I can go to the store and buy tungsten lamps and know that I am getting what I want. Why would I want to tit around trying out different CFLs when results to date have been universally disappointing? At the point that this technology can produce an appealing rather than an insipid light and when products fit all of my lamp fittings correctly and without modification, it may, just may, be worth looking again. For the moment, that point has not been reached so it isn't worth the time, effort and cost.
Fir me, that exact point was reached earlier this year. I am using double spirals from a firm whose name escapes me, that actually DO produce about the equivalent wattage they claim, which come on almost instantly, and whose light is softer, but no less appealing than a halogen or stock bulb.
These are about 4 quid a pop.
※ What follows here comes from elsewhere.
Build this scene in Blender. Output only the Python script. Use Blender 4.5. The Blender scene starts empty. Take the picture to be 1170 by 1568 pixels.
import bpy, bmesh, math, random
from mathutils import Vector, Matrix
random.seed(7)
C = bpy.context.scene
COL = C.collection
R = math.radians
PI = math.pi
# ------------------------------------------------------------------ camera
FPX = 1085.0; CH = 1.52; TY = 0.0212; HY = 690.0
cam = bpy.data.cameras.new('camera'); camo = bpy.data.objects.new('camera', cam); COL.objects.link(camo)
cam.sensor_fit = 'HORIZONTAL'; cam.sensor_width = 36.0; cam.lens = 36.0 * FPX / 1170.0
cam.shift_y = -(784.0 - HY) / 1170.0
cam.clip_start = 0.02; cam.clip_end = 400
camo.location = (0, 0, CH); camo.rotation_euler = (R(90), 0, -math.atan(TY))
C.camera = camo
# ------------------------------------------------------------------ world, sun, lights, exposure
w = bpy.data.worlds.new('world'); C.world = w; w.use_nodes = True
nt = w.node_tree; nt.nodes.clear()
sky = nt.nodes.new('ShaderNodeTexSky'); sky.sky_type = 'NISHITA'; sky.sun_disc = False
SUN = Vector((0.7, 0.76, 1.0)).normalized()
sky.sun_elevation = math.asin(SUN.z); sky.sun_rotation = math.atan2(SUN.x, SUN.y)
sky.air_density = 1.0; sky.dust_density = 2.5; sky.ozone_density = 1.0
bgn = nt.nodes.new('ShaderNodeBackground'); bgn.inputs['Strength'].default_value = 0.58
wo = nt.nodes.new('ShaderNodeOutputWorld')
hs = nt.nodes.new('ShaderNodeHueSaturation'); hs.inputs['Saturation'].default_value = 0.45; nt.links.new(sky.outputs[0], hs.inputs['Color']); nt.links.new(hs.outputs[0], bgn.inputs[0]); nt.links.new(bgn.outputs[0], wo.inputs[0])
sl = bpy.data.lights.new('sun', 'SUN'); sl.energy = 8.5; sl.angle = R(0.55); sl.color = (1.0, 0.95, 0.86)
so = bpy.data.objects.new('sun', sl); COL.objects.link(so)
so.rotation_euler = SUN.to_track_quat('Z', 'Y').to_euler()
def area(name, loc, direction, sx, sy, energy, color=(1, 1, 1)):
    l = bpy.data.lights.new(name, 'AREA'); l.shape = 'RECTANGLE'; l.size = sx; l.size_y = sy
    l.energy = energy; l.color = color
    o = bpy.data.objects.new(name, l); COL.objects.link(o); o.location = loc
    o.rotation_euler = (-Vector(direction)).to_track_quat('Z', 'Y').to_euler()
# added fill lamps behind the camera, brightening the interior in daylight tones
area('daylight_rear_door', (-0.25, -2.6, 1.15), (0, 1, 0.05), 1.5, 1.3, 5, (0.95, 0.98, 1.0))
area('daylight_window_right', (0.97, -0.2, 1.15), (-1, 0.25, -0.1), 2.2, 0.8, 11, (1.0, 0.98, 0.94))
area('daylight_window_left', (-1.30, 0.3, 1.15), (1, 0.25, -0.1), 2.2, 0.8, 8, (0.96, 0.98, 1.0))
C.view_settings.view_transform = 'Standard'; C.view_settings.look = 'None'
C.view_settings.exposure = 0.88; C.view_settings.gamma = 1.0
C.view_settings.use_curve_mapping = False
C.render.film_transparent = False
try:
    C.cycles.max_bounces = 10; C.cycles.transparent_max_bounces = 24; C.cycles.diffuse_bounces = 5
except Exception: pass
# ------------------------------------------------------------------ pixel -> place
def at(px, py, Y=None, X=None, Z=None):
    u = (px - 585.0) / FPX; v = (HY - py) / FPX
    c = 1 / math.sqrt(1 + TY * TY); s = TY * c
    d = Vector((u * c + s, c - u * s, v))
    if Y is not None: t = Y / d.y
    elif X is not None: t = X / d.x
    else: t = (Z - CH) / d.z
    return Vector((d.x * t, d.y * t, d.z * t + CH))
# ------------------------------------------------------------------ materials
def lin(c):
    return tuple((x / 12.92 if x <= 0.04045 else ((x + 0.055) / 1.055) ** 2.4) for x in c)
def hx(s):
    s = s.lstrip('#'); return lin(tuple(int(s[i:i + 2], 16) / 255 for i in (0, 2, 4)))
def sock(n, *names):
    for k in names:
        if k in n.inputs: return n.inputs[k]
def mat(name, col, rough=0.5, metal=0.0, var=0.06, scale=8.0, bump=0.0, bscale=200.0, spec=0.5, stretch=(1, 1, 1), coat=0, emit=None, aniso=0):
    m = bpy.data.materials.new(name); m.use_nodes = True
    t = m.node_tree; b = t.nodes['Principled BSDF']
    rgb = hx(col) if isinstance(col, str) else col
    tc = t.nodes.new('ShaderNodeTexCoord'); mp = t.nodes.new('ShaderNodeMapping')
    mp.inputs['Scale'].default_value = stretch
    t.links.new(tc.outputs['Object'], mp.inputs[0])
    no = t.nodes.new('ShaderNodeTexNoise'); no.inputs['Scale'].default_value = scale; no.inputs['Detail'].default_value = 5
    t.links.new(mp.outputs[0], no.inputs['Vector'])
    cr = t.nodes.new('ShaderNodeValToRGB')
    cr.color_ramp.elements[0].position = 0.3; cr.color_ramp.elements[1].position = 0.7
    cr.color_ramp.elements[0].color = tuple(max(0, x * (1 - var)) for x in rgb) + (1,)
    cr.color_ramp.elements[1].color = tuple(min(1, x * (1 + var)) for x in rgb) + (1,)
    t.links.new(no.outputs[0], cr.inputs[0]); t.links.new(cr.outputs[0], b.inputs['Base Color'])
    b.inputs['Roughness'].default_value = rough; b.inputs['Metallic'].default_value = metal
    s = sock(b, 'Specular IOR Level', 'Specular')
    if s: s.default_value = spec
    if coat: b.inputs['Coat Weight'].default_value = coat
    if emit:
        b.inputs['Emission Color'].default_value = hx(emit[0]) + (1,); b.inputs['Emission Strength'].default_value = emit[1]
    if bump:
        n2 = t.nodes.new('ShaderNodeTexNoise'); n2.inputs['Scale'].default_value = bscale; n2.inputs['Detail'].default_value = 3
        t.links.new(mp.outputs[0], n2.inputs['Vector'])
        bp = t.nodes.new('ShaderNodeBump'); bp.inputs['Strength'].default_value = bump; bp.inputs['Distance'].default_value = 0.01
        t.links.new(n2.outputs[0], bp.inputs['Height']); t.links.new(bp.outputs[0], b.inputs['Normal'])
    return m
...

Which with supermarket light bulbs that last 6 weeks costing 50p or more, is a definite saving.
Yup. Northlights used to be common on TV locations as practicals where you were likely to have shots which go from outdoors to indoors, and the triphosphor ones just ain't as good. But have a much longer service life. So they're not as good as northlights at their best, but much better than ailing ones, so perhaps a decent compromise.
On Mon, 3 Jul 2006 08:32:29 +0100 someone who may be Andy Hall wrote this:-
Then you should not have made the dogmatic statement that, "they are not suitable for domestic settings, unless you like the house to look like a factory of course."
Actually one person has agreed in this thread.
Incorrect.
Had I left out the first word then you would be correct.